● Part of a data file:
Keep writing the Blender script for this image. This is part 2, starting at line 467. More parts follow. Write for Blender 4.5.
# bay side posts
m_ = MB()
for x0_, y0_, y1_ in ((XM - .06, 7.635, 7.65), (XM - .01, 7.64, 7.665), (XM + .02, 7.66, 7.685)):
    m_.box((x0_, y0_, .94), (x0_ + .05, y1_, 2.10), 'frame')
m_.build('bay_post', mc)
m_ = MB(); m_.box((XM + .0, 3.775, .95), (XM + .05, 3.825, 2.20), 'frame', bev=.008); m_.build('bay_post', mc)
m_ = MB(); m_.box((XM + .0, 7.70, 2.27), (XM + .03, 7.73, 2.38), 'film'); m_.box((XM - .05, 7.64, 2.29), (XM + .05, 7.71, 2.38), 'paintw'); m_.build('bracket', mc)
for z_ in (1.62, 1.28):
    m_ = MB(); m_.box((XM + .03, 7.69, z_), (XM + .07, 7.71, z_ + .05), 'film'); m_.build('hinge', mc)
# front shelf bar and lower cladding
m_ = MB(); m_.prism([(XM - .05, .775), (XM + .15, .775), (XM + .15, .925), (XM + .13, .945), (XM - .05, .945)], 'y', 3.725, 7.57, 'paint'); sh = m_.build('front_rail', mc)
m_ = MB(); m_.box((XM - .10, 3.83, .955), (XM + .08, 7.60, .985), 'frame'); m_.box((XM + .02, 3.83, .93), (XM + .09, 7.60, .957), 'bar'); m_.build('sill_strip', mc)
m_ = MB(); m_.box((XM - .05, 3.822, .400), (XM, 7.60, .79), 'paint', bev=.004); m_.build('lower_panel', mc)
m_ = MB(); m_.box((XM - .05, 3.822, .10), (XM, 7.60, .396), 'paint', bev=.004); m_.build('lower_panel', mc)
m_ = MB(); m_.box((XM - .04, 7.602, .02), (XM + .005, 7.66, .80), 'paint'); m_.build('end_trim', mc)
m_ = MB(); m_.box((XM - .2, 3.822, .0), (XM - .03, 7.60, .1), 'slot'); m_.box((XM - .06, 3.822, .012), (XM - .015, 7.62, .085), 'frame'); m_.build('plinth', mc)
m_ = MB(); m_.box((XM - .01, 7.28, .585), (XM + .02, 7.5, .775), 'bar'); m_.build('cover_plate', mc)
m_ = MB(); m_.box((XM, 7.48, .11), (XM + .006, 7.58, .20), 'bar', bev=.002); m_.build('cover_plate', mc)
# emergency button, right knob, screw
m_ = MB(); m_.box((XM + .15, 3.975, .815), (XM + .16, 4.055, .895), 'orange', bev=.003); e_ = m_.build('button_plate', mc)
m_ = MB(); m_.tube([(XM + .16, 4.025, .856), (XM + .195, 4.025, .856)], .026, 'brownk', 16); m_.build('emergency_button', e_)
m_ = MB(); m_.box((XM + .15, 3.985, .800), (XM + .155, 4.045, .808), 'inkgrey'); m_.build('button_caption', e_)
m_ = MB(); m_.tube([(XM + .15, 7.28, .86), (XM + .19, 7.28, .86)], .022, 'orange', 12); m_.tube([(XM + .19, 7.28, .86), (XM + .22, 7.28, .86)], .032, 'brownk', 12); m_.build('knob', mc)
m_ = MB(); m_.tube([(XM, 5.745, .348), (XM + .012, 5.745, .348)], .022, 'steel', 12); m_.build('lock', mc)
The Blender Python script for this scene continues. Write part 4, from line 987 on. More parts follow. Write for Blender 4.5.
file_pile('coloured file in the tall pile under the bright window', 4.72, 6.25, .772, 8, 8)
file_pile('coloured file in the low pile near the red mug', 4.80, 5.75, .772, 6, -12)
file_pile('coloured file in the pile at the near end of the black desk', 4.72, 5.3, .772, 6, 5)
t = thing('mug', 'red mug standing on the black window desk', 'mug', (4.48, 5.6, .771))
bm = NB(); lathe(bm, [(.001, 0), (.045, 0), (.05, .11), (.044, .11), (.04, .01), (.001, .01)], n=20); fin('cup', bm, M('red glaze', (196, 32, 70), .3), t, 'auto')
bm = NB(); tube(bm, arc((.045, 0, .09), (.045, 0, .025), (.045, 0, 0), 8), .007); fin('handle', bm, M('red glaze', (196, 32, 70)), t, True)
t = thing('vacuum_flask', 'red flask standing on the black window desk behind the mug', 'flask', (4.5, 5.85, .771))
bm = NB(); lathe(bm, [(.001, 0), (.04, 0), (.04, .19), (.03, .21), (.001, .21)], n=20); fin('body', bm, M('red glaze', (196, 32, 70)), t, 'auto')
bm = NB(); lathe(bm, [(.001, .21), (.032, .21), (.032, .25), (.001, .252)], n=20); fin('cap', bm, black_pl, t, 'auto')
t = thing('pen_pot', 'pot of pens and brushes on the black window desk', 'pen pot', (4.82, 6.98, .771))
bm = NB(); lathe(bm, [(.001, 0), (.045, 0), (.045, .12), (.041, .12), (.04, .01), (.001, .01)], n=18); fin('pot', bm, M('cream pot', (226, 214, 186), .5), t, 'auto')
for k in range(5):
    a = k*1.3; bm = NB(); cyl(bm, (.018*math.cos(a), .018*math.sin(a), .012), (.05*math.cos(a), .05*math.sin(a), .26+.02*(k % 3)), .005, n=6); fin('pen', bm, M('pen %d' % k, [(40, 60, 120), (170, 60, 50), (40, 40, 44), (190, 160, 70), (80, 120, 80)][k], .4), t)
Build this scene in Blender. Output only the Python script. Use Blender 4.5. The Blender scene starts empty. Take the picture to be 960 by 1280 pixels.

● What the task asks: Type the material above out again, exactly.

● Answer for the task:
Keep writing the Blender script for this image. This is part 2, starting at line 467. More parts follow. Write for Blender 4.5.
# bay side posts
m_ = MB()
for x0_, y0_, y1_ in ((XM - .06, 7.635, 7.65), (XM - .01, 7.64, 7.665), (XM + .02, 7.66, 7.685)):
    m_.box((x0_, y0_, .94), (x0_ + .05, y1_, 2.10), 'frame')
m_.build('bay_post', mc)
m_ = MB(); m_.box((XM + .0, 3.775, .95), (XM + .05, 3.825, 2.20), 'frame', bev=.008); m_.build('bay_post', mc)
m_ = MB(); m_.box((XM + .0, 7.70, 2.27), (XM + .03, 7.73, 2.38), 'film'); m_.box((XM - .05, 7.64, 2.29), (XM + .05, 7.71, 2.38), 'paintw'); m_.build('bracket', mc)
for z_ in (1.62, 1.28):
    m_ = MB(); m_.box((XM + .03, 7.69, z_), (XM + .07, 7.71, z_ + .05), 'film'); m_.build('hinge', mc)
# front shelf bar and lower cladding
m_ = MB(); m_.prism([(XM - .05, .775), (XM + .15, .775), (XM + .15, .925), (XM + .13, .945), (XM - .05, .945)], 'y', 3.725, 7.57, 'paint'); sh = m_.build('front_rail', mc)
m_ = MB(); m_.box((XM - .10, 3.83, .955), (XM + .08, 7.60, .985), 'frame'); m_.box((XM + .02, 3.83, .93), (XM + .09, 7.60, .957), 'bar'); m_.build('sill_strip', mc)
m_ = MB(); m_.box((XM - .05, 3.822, .400), (XM, 7.60, .79), 'paint', bev=.004); m_.build('lower_panel', mc)
m_ = MB(); m_.box((XM - .05, 3.822, .10), (XM, 7.60, .396), 'paint', bev=.004); m_.build('lower_panel', mc)
m_ = MB(); m_.box((XM - .04, 7.602, .02), (XM + .005, 7.66, .80), 'paint'); m_.build('end_trim', mc)
m_ = MB(); m_.box((XM - .2, 3.822, .0), (XM - .03, 7.60, .1), 'slot'); m_.box((XM - .06, 3.822, .012), (XM - .015, 7.62, .085), 'frame'); m_.build('plinth', mc)
m_ = MB(); m_.box((XM - .01, 7.28, .585), (XM + .02, 7.5, .775), 'bar'); m_.build('cover_plate', mc)
m_ = MB(); m_.box((XM, 7.48, .11), (XM + .006, 7.58, .20), 'bar', bev=.002); m_.build('cover_plate', mc)
# emergency button, right knob, screw
m_ = MB(); m_.box((XM + .15, 3.975, .815), (XM + .16, 4.055, .895), 'orange', bev=.003); e_ = m_.build('button_plate', mc)
m_ = MB(); m_.tube([(XM + .16, 4.025, .856), (XM + .195, 4.025, .856)], .026, 'brownk', 16); m_.build('emergency_button', e_)
m_ = MB(); m_.box((XM + .15, 3.985, .800), (XM + .155, 4.045, .808), 'inkgrey'); m_.build('button_caption', e_)
m_ = MB(); m_.tube([(XM + .15, 7.28, .86), (XM + .19, 7.28, .86)], .022, 'orange', 12); m_.tube([(XM + .19, 7.28, .86), (XM + .22, 7.28, .86)], .032, 'brownk', 12); m_.build('knob', mc)
m_ = MB(); m_.tube([(XM, 5.745, .348), (XM + .012, 5.745, .348)], .022, 'steel', 12); m_.build('lock', mc)
The Blender Python script for this scene continues. Write part 4, from line 987 on. More parts follow. Write for Blender 4.5.
file_pile('coloured file in the tall pile under the bright window', 4.72, 6.25, .772, 8, 8)
file_pile('coloured file in the low pile near the red mug', 4.80, 5.75, .772, 6, -12)
file_pile('coloured file in the pile at the near end of the black desk', 4.72, 5.3, .772, 6, 5)
t = thing('mug', 'red mug standing on the black window desk', 'mug', (4.48, 5.6, .771))
bm = NB(); lathe(bm, [(.001, 0), (.045, 0), (.05, .11), (.044, .11), (.04, .01), (.001, .01)], n=20); fin('cup', bm, M('red glaze', (196, 32, 70), .3), t, 'auto')
bm = NB(); tube(bm, arc((.045, 0, .09), (.045, 0, .025), (.045, 0, 0), 8), .007); fin('handle', bm, M('red glaze', (196, 32, 70)), t, True)
t = thing('vacuum_flask', 'red flask standing on the black window desk behind the mug', 'flask', (4.5, 5.85, .771))
bm = NB(); lathe(bm, [(.001, 0), (.04, 0), (.04, .19), (.03, .21), (.001, .21)], n=20); fin('body', bm, M('red glaze', (196, 32, 70)), t, 'auto')
bm = NB(); lathe(bm, [(.001, .21), (.032, .21), (.032, .25), (.001, .252)], n=20); fin('cap', bm, black_pl, t, 'auto')
t = thing('pen_pot', 'pot of pens and brushes on the black window desk', 'pen pot', (4.82, 6.98, .771))
bm = NB(); lathe(bm, [(.001, 0), (.045, 0), (.045, .12), (.041, .12), (.04, .01), (.001, .01)], n=18); fin('pot', bm, M('cream pot', (226, 214, 186), .5), t, 'auto')
for k in range(5):
    a = k*1.3; bm = NB(); cyl(bm, (.018*math.cos(a), .018*math.sin(a), .012), (.05*math.cos(a), .05*math.sin(a), .26+.02*(k % 3)), .005, n=6); fin('pen', bm, M('pen %d' % k, [(40, 60, 120), (170, 60, 50), (40, 40, 44), (190, 160, 70), (80, 120, 80)][k], .4), t)
Build this scene in Blender. Output only the Python script. Use Blender 4.5. The Blender scene starts empty. Take the picture to be 960 by 1280 pixels.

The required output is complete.